Rev. Hermisten Maia Pereira da Costa
[1] “Não estou dizendo que Ele pôs de lado a Sua Deidade, porque Ele não fez isso. O que Ele pôs de lado foi a glória da Sua deidade. Ele não deixou de ser Deus, mas deixou de manifestar a glória de Deus” (D.M Lloyd-Jones, Salvos desde a Eternidade, São Paulo: Publicações Evangélicas Selecionadas, 2005 (Certeza Espiritual: v. 1), p. 75). “A encarnação – e o entendimento de seu propósito, a crucificação – é o clímax da graça condescendente de Deus”(William Hendriksen, O Evangelho de João, São Paulo: Cultura Cristã, 2004, (Jo 1.14), p. 117). “A majestade de Deus não foi aniquilada, ainda que estivesse circunscrita pela carne. Ela ficou, de fato, oculta pela vil condição da carne, mas de modo a não impedir a manifestação de sua glória” (João Calvino, O evangelho segundo João, São José dos Campos, SP.: Editora Fiel, 2015, v. 1, (Jo 1.14), p. 51).
[2]Veja-se: J. Schneider, o(/moioj: In: G. Kittel; G. Friedrich, eds.Theological Dictionary of the New Testament, Grand Rapids, Michigan: Eerdmans, 1982 (Reprinted), v. 5, p. 196.
[3]“Respondeu-lhe Jesus: Tu o disseste; entretanto, eu vos declaro que, desde agora, vereis o Filho do Homem assentado à direita do Todo-Poderoso e vindo sobre as nuvens do céu” (Mt 26.64). “Ora, ninguém subiu ao céu, senão aquele que de lá desceu, a saber, o Filho do Homem que está no céu” (At 3.13). “E disse: Eis que vejo os céus abertos e o Filho do Homem, em pé à destra de Deus” (At 7.56).

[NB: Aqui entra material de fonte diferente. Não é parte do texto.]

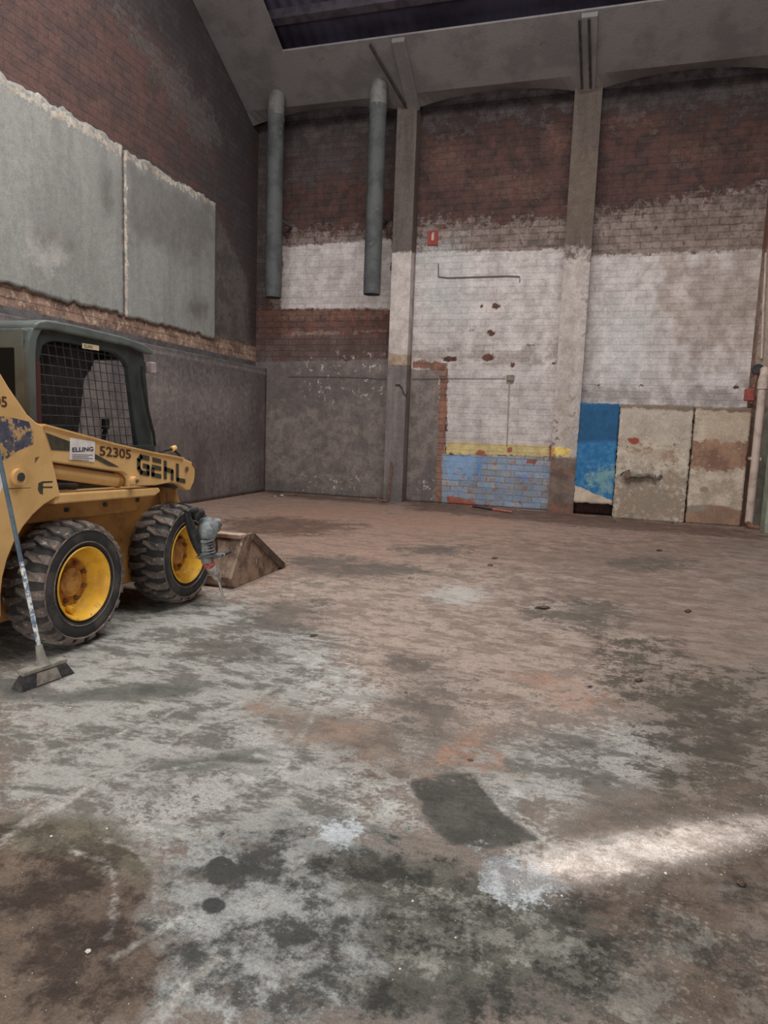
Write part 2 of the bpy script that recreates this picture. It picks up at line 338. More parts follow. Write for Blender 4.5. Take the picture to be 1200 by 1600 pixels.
# =================================================================== BACK WALL
YB = 14.05; YP = 13.70
def wb(*pts): return [tuple(on_y(x, y, YB)[[0, 2]]) for x, y in pts]
def we(cx, cy, rx, ry, ang=0): return wb(*ell(cx, cy, rx, ry, ang))
g = 1.6
BRICK = (0.375, 0.125)
BW = [
 dict(n='top_soot', polys=[[(-7.7,7.3),(8.3,7.3),(8.3,8.8),(-7.7,8.8)]], soft=.5, c1=alb((30,27,28),g), c2=alb((46,39,38),g), bk=.3, amp=.8, edge=.45, op=.8),  # soot, blackened further to paint in the shade gap under the eave slab
 dict(n='soot', polys=[wb((380,150),(600,140),(640,120),(900,110),(1250,80),(1250,165),(1060,175),(940,190),(900,175),(760,185),(640,215),(610,300),(560,270),(445,285),(440,470),(380,480))], soft=.35, c1=alb((54,50,50),g), c2=alb((76,70,70),g), bk=.5, amp=1.5, edge=.3, op=.75),
 dict(n='pale_brick', polys=[we(985,190,45,8), we(1080,240,30,10), we(700,250,25,30), we(870,220,16,25), we(1190,240,12,30), we(800,290,60,16)], soft=.2, c1=alb((100,72,63),g), c2=alb((90,70,64),g), bk=.7, amp=1.8, edge=.25, op=.5),
 dict(n='whitewash', polys=[wb((425,368),(520,364),(612,360),(612,488),(425,488)), wb((650,352),(690,345),(800,350),(895,338),(1000,330),(1060,312),(1250,290),(1250,420),(650,420))], soft=.22, c1=alb((124,111,106),g), c2=alb((98,86,81),g), bk=1.0, amp=1.8, edge=.3),
 dict(n='brown_stain', polys=[we(1100,350,90,22,-5), we(1180,380,40,30)], soft=.3, c1=alb((96,82,74),g), c2=alb((80,66,60),g), bk=1.0, amp=2.0, edge=.3, op=.6),
 dict(n='white_paint', polys=[wb((440,386),(612,372),(612,484),(440,484)), wb((640,394),(890,390),(925,400),(1250,388),(1250,640),(640,640)), wb((697,560),(900,560),(900,705),(697,700))], soft=.09, c1=alb((174,167,165),g), c2=alb((156,148,145),g), bk=.33, amp=.8, edge=.15),
 dict(n='cool_patch', polys=[we(700,450,45,60), we(680,400,40,20), we(980,540,40,60)], soft=.5, c1=alb((166,168,168),g), c2=alb((158,160,160),g), bk=.2, amp=1.0, edge=.4, op=.6),
 dict(n='tan_patch', polys=[wb((1040,400),(1250,390),(1250,560),(1060,540))], soft=.9, c1=alb((140,126,116),g), c2=alb((128,113,104),g), bk=.3, amp=1.0, edge=.4, op=.65),
 dict(n='grime', polys=[wb((650,545),(870,550),(870,566),(650,562)), wb((912,605),(1180,612),(1180,634),(912,626)), we(850,540,25,6), we(540,600,40,10)], soft=.14, c1=alb((124,114,108),g), c2=alb((108,99,94),g), bk=.3, amp=1.8, edge=.3, op=.5),
 dict(n='red_band', polys=[wb((360,484),(612,484),(612,562),(360,570))], soft=.07, c1=alb((98,70,63),g), c2=alb((80,64,60),g), bk=.8, amp=.7, edge=.15),
 dict(n='orange_bits', polys=[wb((440,486),(600,484),(600,496),(440,498)), we(570,490,10,7), we(455,520,14,10), we(505,523,10,4)], soft=.06, c1=alb((116,84,73),g), c2=alb((108,86,76),g), bk=.4, amp=2.0, edge=.25, op=.6, rk='c'),
 dict(n='dark_brick', polys=[wb((360,526),(606,526),(606,566),(400,566),(360,560))], soft=.07, c1=alb((72,60,58),g), c2=alb((92,76,72),g), bk=.7, amp=1.2, edge=.2, op=.85),
 dict(n='mortar_line', polys=[wb((455,519),(520,518),(606,516),(606,519),(520,522),(455,524))], soft=.03, c1=alb((136,122,114),g), c2=alb((100,88,82),g), amp=1.4, edge=.2, op=.8),
 dict(n='cement', polys=[wb((380,566),(612,562),(612,800),(380,800)), wb((630,577),(686,577),(686,800),(630,800))], soft=.05, c1=alb((118,108,103),g), c2=alb((92,85,82),g), amp=.6, edge=.12, tk='f'),
 dict(n='cement_dark', polys=[wb((400,560),(480,566),(600,580),(600,620),(500,640),(410,640)), wb((650,740),(684,700),(686,800),(645,800)), wb((430,755),(600,772),(600,800),(400,800),(400,750)), wb((555,630),(570,630),(572,700),(556,700))], soft=.3, c1=alb((84,79,80),g), c2=alb((72,68,69),g), amp=1.6, edge=.3, op=.6, tk='v'),
 dict(n='flecks', polys=[wb((470,560),(600,560),(600,610),(540,630),(480,610)), wb((470,745),(560,750),(560,775),(470,770)), wb((660,740),(684,740),(684,785),(655,785))], soft=.25, c1=alb((165,156,150),g), c2=alb((150,140,132),g), amp=1.0, edge=.3, sp=('c', .585, .62), op=.9),
 dict(n='brick_strip', polys=[wb((645,562),(697,568),(700,580),(695,700),(694,800),(681,800),(684,700),(686,577),(645,575))], soft=.035, c1=alb((124,90,76),g), c2=alb((104,82,74),g), bk=1.0, amp=.9, edge=.15, rk='c'),
 dict(n='yellow', polys=[wb((697,690),(870,697),(905,699),(905,716),(870,715),(697,709))], soft=.025, c1=alb((176,160,114),g), c2=alb((160,144,104),g), bk=.3, amp=.7, edge=.15, rk='c'),
 dict(n='blue', polys=[wb((690,709),(870,715),(870,810),(690,800))], soft=.03, c1=alb((112,128,150),g), c2=alb((130,134,138),g), bk=.9, amp=.6, edge=.12),
 dict(n='blue_solid', polys=[wb((697,712),(742,713),(740,748),(700,750))], soft=.06, c1=alb((110,136,168),g), c2=alb((114,138,166),g), bk=.1, amp=1.0, edge=.2),
 dict(n='blue_strip', polys=[wb((745,714),(752,714),(752,752),(746,752)), wb((805,742),(825,742),(825,752),(805,752))], soft=.03, c1=alb((88,118,160),g), c2=alb((98,126,166),g), amp=.5, edge=.2),
 dict(n='chips', polys=[wb((700,745),(860,730),(860,800),(695,795)), wb((760,712),(860,718),(860,745),(800,740))], soft=.2, c1=alb((118,110,104),g), c2=alb((132,100,86),g), bk=.9, amp=1.0, edge=.3, sp=('c', .53, .58), op=.95),
 dict(n='red_bricks', polys=[wb((744,704),(760,705),(760,712),(744,711)), wb((822,717),(838,718),(838,726),(822,725)), wb((700,776),(720,777),(740,785),(760,792),(700,790)), we(706,780,9,4), we(812,782,2,10), wb((838,714),(862,716),(862,719),(838,717)), we(862,705,5,12), we(797,703,5,4)], soft=.03, c1=alb((138,80,66),g), c2=alb((112,74,64),g), bk=.3, amp=.8, edge=.2, rk='c'),
 dict(n='holes', polys=[we(775,478,6,5.5), we(767,520,7,5), we(703,561,12,4.5), we(762,559,10,5.5), we(752,478,2,3), we(690,355,13,2.5), we(801,570,4,3), we(935,602,4,2), we(1001,602,3,2), we(1150,604,5,3), we(738,515,5,1.5,-30), we(830,538,20,1.2), we(868,566,8,2,-15)], soft=.02, c1=alb((66,50,43),g), c2=alb((92,62,50),g), amp=.8, edge=.2, rk='c'),
]
xs = np.arange(-7.6, 8.2, .05); zs = np.arange(0, 8.45, .05)
bm_, bt_ = layered('back_wall_brick', 'xz', (alb((76,55,51),g), alb((58,47,45),g), .55, 'b'), BW, brick=BRICK, vstreak=(0.9, (2.4, 1, .8)), rough=.9, bumpk=.6)
wall_back = struct(grid_surface('wall_back', xs, zs, lambda P: np.stack([P[:,0], np.full(len(P), YB), P[:,1]], 1), BW, bm_, thick=.3), 'tall brick back wall with flaking white, yellow and blue paint')

# pillars of the back wall
def box_grid(name, x0, x1, yf, z1, layers, mt, label, yb=YB+.05, step=.05):
    """front face as a fine grid, side faces too, one mesh"""
    zs = np.arange(0, z1+step, step); n = max(2, int((x1-x0)/step)+1)
    us = list(np.linspace(x0, x1, n)); path = [(x0, yb)] + [(u, yf) for u in us] + [(x1, yb)]
    nu = len(path); vs = []; P = []
    for z in zs:
        for (x, y) in path: vs.append((x, y, z)); P.append((x*YB/y if y < yb else x, H+(z-H)*YB/min(y, YB)))
    me = bpy.data.meshes.new(name); fs = [(j*nu+i, j*nu+i+1, (j+1)*nu+i+1, (j+1)*nu+i) for j in range(len(zs)-1) for i in range(nu-1)]
    me.from_pydata(vs, [], fs); P = np.array(P)
    for L in layers:
        at = me.attributes.new(L['n'], 'FLOAT', 'POINT'); at.data.foreach_set('value', field(P, L['polys'], L.get('soft', .1)).astype(np.float32))
    me.materials.append(mt); o = bpy.data.objects.new(name, me); COL.objects.link(o)
    return struct(o, label)
P1 = [
 dict(n='white', polys=[wb((600,394),(660,394),(660,560),(600,560))], soft=.08, c1=alb((168,160,156),g), c2=alb((152,144,139),g), amp=.5, edge=.2),
 dict(n='tan', polys=[wb((600,552),(660,556),(660,572),(600,570))], soft=.05, c1=alb((150,134,116),g), c2=alb((128,112,97),g), amp=.8, edge=.2),
 dict(n='cement', polys=[wb((590,570),(665,574),(665,820),(590,820))], soft=.03, c1=alb((112,105,103),g), c2=alb((92,86,85),g), amp=.3, edge=.15, tk='v'),
 dict(n='dark', polys=[wb((600,575),(650,575),(650,590),(600,590)), wb((590,760),(640,760),(640,820),(590,820))], soft=.2, c1=alb((78,73,73),g), c2=alb((84,79,78),g), amp=1.2, edge=.2, op=.6),
 dict(n='side', polys=[[(-3.815,-.2),(-3.6,-.2),(-3.6,8.2),(-3.815,8.2)]], soft=.02, c1=alb((92,80,76),g), c2=alb((70,62,60),g), amp=.3, edge=.2, op=.5),  # shade on the pillar's right flank painted into its colour
 dict(n='pale_top', polys=[wb((610,160),(625,160),(612,380),(604,380))], soft=.15, c1=alb((98,91,87),g), c2=alb((84,78,74),g), amp=1.2, edge=.3, op=.6)]
m1, _ = layered('pillar_concrete', 'xz', (alb((88,79,75),g), alb((70,64,61),g), 0, 'v'), P1, vstreak=(1.6, (3.2, 1, .3)), rough=.9, bumpk=.35)
box_grid('trim_1', -4.155, -3.75, YP, 7.9, P1, m1, 'concrete wall pillar between the hanging pipes and the red sign')
P2 = [
 dict(n='white', polys=[wb((840,400),(930,395),(920,720),(840,720))], soft=.3, c1=alb((160,152,148),g), c2=alb((144,136,131),g), amp=.9, edge=.3),
 dict(n='tan', polys=[wb((880,240),(945,240),(935,345),(875,345))], soft=.3, c1=alb((92,82,73),g), c2=alb((82,72,64),g), amp=1.0, edge=.4, op=.8),
 dict(n='spots', polys=[wb((850,620),(905,620),(900,700),(850,695))], soft=.15, c1=alb((104,95,80),g), c2=alb((132,122,106),g), amp=1.0, edge=.3, sp=('c', .52, .6), op=.9),
 dict(n='yellow', polys=[wb((840,697),(890,699),(890,714),(840,712))], soft=.04, c1=alb((196,172,96),g), c2=alb((178,154,90),g), amp=1.6, edge=.2, rk='c'),
 dict(n='low', polys=[wb((840,714),(905,716),(900,830),(840,830))], soft=.05, c1=alb((104,90,82),g), c2=alb((84,76,70),g), amp=.8, edge=.2),
 dict(n='rust', polys=[wb((858,690),(868,690),(868,730),(858,730)), we(880,740,20,8), wb((840,780),(900,790),(900,830),(840,830))], soft=.08, c1=alb((112,78,66),g), c2=alb((84,68,62),g), amp=1.4, edge=.2, op=.8)]
m2, _ = layered('painted_pillar_concrete', 'xz', (alb((88,78,72),g), alb((74,66,61),g), 0, 'v'), P2, vstreak=(1.6, (3.2, 1, .3)), rough=.9, bumpk=.35)
box_grid('trim_2', -.785, -.30, YP, 7.9, P2, m2, 'tall concrete wall pillar left of the blue painted panel')
P3 = [dict(n='white', polys=[wb((1190,395),(1300,390),(1300,640),(1180,640))], soft=.2, c1=alb((140,126,116),g), c2=alb((128,114,104),g), amp=.8, edge=.3),
      dict(n='green', polys=[wb((1180,640),(1300,640),(1300,860),(1170,860))], soft=.1, c1=alb((112,112,102),g), c2=alb((98,92,84),g), amp=.8, edge=.3)]
m3, _ = layered('grimy_pillar_concrete', 'xz', (alb((100,74,62),g), alb((84,68,60),g), 0, 'v'), P3, vstreak=(1.6, (3.2, 1, .3)), rough=.9, bumpk=.35)
box_grid('trim_3', 2.62, 3.1, YP, 7.9, P3, m3, 'wall pillar at the right edge behind the pale drainpipe')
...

[4]Veja-se: F. Turretini, Compêndio de Teologia Apologética, São Paulo: Cultura Cristã, 2011, v. 1, p. 383-384.
[5]“Pois conheceis a graça de nosso Senhor Jesus Cristo, que, sendo rico, se fez pobre por amor de vós, para que, pela sua pobreza, vos tornásseis ricos” (2Co 8.9).
[6]Karl Barth, Church Dogmatics, Peabody, Massachusetts: Hendrickson Publishers, 2010, II/2, p. 52-53.
[7]Timothy Dudley, Cristianismo autêntico: 968 textos selecionados das obras de John Stott, São Paulo: Editora Vida, 2006, p. 44.